■ **What to do**: The listing below contains a span that opens with the line containing "sconce((0.40, 10.802, 2.26), 0, 'plaster" and closes with the line containing "AC = thing('armchair', 'turned". Return that span exactly.

■ **Information provided**:
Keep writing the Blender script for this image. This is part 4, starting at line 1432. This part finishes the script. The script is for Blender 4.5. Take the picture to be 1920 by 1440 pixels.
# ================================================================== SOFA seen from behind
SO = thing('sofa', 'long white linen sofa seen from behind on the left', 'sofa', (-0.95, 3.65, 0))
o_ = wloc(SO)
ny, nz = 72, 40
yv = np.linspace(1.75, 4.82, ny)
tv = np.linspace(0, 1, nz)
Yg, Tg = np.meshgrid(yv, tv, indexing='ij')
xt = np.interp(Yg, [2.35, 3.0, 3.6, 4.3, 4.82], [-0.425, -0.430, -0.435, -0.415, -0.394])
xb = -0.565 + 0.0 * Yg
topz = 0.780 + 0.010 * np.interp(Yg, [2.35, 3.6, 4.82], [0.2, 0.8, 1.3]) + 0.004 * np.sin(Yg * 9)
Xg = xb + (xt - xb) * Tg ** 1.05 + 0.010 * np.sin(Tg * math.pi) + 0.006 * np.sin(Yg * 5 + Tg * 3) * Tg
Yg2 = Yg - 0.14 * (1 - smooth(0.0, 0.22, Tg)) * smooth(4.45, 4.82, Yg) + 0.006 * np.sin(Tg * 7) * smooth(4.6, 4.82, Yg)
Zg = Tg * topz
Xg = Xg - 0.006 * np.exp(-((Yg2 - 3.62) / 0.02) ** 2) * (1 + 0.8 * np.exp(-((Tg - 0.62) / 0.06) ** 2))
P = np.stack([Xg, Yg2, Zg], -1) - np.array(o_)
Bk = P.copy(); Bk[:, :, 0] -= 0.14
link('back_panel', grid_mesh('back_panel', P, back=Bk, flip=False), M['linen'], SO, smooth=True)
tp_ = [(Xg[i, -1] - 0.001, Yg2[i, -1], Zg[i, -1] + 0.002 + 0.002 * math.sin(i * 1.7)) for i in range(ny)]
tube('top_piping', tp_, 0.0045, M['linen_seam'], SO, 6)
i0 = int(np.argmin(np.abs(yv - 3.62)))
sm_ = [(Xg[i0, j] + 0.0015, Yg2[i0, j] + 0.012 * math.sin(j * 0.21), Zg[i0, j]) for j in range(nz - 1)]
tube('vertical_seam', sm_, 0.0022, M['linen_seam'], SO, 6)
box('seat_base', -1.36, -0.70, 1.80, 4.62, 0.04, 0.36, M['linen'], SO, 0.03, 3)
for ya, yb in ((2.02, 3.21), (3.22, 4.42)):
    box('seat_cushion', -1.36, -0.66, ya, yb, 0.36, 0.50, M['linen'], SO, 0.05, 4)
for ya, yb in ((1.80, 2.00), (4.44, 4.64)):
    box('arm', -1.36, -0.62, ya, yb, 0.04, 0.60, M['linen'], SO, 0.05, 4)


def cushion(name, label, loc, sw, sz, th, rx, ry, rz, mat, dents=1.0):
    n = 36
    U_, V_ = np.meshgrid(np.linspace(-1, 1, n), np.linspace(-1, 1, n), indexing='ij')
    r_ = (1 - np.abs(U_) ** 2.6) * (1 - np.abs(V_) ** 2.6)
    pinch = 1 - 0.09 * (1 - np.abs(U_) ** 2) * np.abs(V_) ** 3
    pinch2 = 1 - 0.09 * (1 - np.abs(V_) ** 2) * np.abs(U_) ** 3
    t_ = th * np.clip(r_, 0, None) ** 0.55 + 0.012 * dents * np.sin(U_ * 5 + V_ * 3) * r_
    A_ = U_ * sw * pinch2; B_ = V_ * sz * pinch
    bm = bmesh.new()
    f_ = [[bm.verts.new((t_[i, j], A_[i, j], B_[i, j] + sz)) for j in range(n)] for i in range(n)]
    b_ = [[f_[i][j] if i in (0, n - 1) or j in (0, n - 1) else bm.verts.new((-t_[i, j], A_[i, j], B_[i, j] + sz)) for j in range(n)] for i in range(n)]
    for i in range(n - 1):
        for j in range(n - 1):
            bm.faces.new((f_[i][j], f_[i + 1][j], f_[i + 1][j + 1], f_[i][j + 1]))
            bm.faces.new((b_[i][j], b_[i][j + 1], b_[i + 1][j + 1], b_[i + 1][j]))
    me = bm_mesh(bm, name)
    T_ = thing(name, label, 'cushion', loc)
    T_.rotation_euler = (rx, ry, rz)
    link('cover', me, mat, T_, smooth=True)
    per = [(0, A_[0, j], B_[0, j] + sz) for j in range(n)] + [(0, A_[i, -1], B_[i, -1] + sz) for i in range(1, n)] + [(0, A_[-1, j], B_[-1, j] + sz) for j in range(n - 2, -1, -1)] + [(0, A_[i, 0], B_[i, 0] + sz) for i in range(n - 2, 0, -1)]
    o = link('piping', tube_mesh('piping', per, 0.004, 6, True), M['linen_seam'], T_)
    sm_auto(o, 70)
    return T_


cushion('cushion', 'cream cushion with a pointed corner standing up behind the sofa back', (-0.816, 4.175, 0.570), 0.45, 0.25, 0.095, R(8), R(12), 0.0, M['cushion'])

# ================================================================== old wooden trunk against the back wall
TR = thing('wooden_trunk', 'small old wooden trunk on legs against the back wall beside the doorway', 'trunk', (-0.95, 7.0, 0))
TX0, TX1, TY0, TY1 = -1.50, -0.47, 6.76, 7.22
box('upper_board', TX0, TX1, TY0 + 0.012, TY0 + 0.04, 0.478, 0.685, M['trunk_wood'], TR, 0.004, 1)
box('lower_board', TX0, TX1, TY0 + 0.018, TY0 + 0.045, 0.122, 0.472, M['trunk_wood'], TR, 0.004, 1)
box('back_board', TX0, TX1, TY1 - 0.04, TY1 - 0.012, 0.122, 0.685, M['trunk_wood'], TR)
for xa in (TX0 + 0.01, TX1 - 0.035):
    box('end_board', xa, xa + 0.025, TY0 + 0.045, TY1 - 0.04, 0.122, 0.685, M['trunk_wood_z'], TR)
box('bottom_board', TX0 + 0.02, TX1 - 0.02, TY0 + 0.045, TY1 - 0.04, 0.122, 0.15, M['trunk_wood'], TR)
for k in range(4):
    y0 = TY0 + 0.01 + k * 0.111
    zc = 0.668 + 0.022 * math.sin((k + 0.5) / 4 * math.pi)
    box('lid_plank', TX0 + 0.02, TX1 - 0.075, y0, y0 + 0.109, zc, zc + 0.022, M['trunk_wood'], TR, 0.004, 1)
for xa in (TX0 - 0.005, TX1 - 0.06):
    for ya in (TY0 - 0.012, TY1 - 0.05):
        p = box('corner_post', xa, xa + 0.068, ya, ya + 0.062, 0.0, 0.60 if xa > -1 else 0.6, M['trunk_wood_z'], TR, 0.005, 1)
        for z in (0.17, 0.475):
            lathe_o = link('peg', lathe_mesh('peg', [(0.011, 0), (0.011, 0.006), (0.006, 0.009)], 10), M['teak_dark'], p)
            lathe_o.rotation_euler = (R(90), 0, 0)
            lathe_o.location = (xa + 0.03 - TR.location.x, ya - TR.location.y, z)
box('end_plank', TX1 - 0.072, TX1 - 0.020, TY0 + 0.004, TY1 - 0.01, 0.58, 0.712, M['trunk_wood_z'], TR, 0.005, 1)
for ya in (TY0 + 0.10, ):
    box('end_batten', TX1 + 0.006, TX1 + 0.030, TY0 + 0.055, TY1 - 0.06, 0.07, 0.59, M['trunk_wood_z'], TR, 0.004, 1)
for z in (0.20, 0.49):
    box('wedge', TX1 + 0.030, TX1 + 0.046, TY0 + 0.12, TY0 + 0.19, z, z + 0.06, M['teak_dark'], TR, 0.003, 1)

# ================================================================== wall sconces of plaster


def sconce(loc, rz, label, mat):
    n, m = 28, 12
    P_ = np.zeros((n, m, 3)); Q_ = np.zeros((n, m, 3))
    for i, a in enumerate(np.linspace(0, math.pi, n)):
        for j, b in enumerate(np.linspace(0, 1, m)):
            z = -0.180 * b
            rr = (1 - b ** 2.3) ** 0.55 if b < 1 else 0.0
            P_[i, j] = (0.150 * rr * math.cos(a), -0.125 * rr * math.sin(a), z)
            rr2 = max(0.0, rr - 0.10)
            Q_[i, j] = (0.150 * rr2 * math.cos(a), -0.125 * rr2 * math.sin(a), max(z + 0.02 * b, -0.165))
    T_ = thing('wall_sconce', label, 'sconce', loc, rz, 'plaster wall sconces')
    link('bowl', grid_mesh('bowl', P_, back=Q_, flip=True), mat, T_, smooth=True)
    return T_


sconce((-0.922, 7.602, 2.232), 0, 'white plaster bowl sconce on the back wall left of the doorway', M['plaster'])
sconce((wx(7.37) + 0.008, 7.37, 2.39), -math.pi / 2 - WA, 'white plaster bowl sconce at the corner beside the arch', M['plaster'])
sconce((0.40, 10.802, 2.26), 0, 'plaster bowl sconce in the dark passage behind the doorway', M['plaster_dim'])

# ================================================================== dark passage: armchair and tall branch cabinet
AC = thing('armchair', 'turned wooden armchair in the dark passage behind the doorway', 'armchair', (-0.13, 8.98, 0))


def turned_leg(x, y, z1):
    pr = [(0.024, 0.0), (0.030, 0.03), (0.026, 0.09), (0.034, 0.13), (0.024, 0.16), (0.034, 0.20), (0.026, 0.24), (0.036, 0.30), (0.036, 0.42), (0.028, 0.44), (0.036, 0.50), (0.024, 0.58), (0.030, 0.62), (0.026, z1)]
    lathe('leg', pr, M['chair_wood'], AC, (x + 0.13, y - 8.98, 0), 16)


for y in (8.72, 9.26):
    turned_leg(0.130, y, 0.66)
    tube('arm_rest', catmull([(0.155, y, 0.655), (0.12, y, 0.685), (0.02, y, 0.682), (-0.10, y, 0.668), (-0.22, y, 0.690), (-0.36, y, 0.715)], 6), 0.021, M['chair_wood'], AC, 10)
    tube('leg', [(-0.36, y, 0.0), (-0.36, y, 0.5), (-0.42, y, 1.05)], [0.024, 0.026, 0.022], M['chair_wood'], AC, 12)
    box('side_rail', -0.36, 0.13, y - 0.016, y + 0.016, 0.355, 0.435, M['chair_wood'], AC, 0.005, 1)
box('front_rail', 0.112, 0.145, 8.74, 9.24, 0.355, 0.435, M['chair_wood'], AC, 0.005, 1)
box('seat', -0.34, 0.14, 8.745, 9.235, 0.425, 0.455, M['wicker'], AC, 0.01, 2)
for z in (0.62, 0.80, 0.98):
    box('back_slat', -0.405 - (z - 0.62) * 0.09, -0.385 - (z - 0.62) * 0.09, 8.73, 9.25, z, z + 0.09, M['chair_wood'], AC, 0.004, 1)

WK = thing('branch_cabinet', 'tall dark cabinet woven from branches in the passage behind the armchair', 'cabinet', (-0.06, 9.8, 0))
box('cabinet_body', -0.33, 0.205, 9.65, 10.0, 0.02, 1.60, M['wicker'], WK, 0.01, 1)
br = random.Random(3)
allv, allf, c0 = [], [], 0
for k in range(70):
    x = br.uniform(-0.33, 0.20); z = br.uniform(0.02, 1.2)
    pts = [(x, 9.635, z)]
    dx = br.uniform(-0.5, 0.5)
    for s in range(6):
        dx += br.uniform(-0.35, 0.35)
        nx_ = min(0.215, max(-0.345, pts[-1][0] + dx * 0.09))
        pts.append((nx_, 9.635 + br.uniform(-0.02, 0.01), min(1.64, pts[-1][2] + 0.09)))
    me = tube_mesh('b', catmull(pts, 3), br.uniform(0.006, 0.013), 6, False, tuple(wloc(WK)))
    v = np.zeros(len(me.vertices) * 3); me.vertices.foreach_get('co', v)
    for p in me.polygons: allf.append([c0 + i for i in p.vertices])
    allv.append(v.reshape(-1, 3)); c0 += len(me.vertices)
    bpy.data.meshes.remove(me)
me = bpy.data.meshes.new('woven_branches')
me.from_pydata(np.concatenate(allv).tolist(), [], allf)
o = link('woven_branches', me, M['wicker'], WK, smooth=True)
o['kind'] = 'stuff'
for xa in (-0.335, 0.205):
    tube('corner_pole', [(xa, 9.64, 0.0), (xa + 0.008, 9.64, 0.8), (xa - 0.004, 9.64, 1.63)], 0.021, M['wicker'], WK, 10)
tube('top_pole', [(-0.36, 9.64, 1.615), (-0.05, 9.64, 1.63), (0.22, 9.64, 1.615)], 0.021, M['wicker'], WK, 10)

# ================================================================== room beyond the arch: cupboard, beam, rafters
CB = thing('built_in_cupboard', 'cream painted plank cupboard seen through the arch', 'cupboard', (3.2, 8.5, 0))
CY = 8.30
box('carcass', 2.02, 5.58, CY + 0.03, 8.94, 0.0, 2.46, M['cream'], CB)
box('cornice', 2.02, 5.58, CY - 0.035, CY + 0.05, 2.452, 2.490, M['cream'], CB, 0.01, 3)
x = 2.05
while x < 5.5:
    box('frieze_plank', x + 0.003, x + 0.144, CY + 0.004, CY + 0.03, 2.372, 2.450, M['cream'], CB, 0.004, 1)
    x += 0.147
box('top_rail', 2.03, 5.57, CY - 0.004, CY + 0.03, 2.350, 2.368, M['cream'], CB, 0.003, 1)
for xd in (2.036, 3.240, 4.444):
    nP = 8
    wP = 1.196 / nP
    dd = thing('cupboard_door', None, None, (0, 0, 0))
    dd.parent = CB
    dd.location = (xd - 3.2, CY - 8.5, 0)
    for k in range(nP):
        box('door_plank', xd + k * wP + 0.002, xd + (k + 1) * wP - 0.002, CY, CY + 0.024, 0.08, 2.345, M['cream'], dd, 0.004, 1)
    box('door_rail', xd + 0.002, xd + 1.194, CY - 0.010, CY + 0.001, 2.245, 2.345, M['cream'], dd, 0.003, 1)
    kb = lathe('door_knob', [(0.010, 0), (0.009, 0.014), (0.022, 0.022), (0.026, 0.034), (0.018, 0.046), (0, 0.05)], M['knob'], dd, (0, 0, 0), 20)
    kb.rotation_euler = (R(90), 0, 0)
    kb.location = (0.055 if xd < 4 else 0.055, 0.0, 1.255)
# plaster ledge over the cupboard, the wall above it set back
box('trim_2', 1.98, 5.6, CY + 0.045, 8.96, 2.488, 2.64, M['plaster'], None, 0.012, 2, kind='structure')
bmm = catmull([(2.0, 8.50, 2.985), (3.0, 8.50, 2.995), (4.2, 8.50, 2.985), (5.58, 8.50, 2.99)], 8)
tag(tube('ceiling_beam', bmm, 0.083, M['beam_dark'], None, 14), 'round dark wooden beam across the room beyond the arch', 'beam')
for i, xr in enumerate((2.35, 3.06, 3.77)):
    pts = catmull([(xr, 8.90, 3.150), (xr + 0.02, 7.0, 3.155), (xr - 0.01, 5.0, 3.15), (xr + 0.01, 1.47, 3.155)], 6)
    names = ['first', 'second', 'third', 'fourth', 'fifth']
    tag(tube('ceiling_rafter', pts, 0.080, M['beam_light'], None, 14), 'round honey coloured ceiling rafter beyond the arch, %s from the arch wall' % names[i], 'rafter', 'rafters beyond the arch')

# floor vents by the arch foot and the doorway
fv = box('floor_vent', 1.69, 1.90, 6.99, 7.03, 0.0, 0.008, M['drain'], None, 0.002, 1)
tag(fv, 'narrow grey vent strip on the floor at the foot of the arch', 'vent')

■ **Output below**:
sconce((0.40, 10.802, 2.26), 0, 'plaster bowl sconce in the dark passage behind the doorway', M['plaster_dim'])

# ================================================================== dark passage: armchair and tall branch cabinet
AC = thing('armchair', 'turned wooden armchair in the dark passage behind the doorway', 'armchair', (-0.13, 8.98, 0))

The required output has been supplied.